The 25 year old graduated from Southwestern Oklahoma State in Weatherford, Okla., as a dental hygienist, then got a job with Stevens Family Dentistry in Weatherford.

She never intended to rodeo full time, but after her win of over $13,000 in Kissimmee in April, she hit the rodeo trail a bit harder. Miller still didn’t plan on shooting for the WNFR, but when she was invited to compete at the Calgary (Alberta) Stampede in July, she knew she had to rodeo with Vegas, the home of the WNFR, in mind. “That was a game changer,” she said, of the chance to compete at Calgary. In Calgary, she finished in the top four in the barrel racing, as third high money winner in her event.

Miller will compete in Abilene on Thursday night, and even though she’s chasing the dream of every cowboy and cowgirl: to compete for a world title at the WNFR, she’s staying close to home. In March, before the rodeo success started, she promised to be a bridesmaid in a friend’s wedding, and she’s keeping to that promise. So instead of rodeoing this fall at the big events in the Northwest, she’s staying close to home.

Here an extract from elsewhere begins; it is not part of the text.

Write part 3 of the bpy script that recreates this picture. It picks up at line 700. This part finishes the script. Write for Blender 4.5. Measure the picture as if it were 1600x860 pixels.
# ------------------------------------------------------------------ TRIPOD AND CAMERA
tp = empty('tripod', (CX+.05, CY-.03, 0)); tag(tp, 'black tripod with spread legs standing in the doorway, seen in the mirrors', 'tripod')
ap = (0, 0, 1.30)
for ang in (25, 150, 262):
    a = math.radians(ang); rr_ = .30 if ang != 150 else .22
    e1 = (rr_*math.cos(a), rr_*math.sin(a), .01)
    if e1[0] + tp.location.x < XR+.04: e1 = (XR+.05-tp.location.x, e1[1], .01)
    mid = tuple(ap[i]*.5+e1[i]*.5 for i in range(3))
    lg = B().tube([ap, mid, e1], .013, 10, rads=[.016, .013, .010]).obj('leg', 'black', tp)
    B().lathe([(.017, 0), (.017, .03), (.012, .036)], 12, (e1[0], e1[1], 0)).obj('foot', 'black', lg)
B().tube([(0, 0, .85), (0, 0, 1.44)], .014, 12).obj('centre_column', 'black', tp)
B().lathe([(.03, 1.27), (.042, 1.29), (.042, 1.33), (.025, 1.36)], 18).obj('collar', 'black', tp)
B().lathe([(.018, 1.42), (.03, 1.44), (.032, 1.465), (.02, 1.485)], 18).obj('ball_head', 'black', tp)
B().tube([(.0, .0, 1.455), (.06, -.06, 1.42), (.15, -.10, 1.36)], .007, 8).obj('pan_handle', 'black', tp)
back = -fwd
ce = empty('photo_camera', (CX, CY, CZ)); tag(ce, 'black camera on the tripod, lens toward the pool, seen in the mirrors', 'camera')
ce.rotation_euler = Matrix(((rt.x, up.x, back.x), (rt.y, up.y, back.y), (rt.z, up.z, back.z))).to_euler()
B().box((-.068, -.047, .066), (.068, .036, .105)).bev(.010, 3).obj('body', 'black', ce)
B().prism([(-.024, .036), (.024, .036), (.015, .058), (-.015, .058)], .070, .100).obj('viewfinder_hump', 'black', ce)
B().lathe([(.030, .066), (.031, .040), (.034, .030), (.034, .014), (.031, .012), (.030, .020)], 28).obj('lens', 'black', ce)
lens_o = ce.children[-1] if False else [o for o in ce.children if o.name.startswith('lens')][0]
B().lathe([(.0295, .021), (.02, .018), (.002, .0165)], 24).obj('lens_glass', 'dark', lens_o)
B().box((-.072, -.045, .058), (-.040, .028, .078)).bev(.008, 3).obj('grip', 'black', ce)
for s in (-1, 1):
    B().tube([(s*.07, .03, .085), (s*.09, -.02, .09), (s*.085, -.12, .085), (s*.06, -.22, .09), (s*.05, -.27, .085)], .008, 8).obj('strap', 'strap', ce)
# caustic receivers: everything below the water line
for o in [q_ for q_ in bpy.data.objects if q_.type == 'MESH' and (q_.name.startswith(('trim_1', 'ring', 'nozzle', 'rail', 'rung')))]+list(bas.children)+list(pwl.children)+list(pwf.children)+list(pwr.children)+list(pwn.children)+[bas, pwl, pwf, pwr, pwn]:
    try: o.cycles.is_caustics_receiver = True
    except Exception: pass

Even with her success in barrel racing, Miller has a good perspective. Most cowboys and cowgirls must compete at as many rodeos as possible to make the WNFR, but Miller is letting what happens, happen. “I feel like I’m at a pretty good place,” she said. “I have a great job, and I don’t have to count on my horse to make a living. It’s nice to go to these rodeos and do well, but if I don’t go, it’s ok. I’m not going to wear myself out going.”

These last few weeks have been busy. Since June 29, when she started driving the new RAM truck she won at the RAM National Circuit Finals, she’s put on 7,000 miles, going to rodeos.

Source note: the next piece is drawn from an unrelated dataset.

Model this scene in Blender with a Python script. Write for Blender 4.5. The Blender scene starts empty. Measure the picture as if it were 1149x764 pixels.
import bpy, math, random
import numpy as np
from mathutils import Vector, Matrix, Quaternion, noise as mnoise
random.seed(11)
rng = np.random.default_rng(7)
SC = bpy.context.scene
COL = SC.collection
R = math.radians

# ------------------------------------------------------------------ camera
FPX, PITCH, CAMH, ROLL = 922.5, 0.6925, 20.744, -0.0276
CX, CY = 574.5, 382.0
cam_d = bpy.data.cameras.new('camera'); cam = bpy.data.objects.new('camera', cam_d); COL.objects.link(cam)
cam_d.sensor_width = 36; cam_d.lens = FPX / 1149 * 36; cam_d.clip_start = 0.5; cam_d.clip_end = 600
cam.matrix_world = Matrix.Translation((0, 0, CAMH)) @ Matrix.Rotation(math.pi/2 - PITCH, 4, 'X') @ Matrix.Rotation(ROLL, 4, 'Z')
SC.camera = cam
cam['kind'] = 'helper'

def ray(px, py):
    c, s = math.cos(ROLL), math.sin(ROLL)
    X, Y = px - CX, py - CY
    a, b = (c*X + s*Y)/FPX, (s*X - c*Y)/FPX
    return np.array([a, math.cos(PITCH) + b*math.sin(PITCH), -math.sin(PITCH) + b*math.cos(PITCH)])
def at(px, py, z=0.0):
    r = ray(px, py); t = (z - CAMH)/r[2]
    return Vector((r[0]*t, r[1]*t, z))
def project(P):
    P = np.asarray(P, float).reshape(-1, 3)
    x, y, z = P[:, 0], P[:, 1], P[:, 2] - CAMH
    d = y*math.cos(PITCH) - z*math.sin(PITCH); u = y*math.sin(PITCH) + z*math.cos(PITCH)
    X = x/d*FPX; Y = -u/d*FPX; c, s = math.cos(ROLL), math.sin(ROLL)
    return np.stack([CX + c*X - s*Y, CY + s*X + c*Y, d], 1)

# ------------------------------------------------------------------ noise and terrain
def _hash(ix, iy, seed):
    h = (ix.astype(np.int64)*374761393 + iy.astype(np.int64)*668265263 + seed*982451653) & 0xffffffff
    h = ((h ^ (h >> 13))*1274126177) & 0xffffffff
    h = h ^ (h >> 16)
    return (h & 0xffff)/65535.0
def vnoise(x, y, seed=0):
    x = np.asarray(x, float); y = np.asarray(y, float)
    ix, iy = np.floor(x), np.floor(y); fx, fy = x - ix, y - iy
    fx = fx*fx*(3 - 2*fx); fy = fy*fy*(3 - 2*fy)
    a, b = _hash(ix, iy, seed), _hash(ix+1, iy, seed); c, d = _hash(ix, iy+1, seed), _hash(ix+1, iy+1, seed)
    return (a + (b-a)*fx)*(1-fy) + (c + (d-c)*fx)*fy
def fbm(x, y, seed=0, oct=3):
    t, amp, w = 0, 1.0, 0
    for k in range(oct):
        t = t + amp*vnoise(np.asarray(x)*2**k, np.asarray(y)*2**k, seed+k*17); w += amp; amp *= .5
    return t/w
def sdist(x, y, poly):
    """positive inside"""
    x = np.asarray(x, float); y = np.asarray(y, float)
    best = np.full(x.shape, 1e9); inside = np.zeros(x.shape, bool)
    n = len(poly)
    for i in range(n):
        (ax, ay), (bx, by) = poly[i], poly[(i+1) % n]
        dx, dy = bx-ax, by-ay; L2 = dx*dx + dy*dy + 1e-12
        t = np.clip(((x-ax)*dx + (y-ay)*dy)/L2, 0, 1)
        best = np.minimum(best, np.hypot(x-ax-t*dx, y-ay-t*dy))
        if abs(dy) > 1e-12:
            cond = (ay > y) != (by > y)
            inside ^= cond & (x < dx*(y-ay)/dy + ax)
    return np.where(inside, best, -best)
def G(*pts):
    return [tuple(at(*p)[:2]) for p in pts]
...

The many miles have shown on her horses. Miller has three of them: Pipe Wrench, Jet and Benny, and she owns them all. Pipe Wrench slipped and strained her back during Cheyenne Frontier Days, and at Salt Lake City, Jet was hurt. So both horses are at home, resting, and Miller plans on riding Benny in Abilene.

She is smart about her horses and rodeo competition, she said, since she’s not a “trust fund baby.” “When I was younger, my parents made me buy and sell my own horses. They would give me a horse, but if I wanted to upgrade, I’d have to sell the old one and buy the new one.” What she likes to do is find a “project” horse and put the training and seasoning on them. “I like to get horses that haven’t been to the NFR with somebody else, then hope I’m the one who gets them there, and then can sell them for a lot of money.”

It’s a great plan, but “I get pretty attached,” she laughed. “I don’t ever sell anything.”

And even though she’s had a phenomenal rodeo year, she treats rodeo as a business. “You have to rodeo smart, and make it feasible. I want to have fun at it, but I’m not throwing money away. I need to be successful wherever I go.”

Miller has competed in Abilene twice and has never won money there, but the homemade cookies served to the cowboys and cowgirls bring her back. “I enter that rodeo just for the cookies. I’m not going to lie,” she laughed.

A total of 398 contestants in seven events: bareback riding, tie-down roping, team roping, saddle bronc riding, steer wrestling, barrel racing, and bull riding will compete in Abilene. Performances are nightly at 7:30 pm on August 2-5, with slack, the extra competition that doesn’t fit into the evening performances, at 8 am on August 2. Slack includes tie-down roping, team roping, steer wrestling, and barrel racing and is free to the public. The August 2 evening performance is bull riding, saddle bronc riding, and barrel racing.

Tickets are $10 in advance ($7 for children ages four through ten) and $13 at the gate. They can be purchased online at and at various local retailers.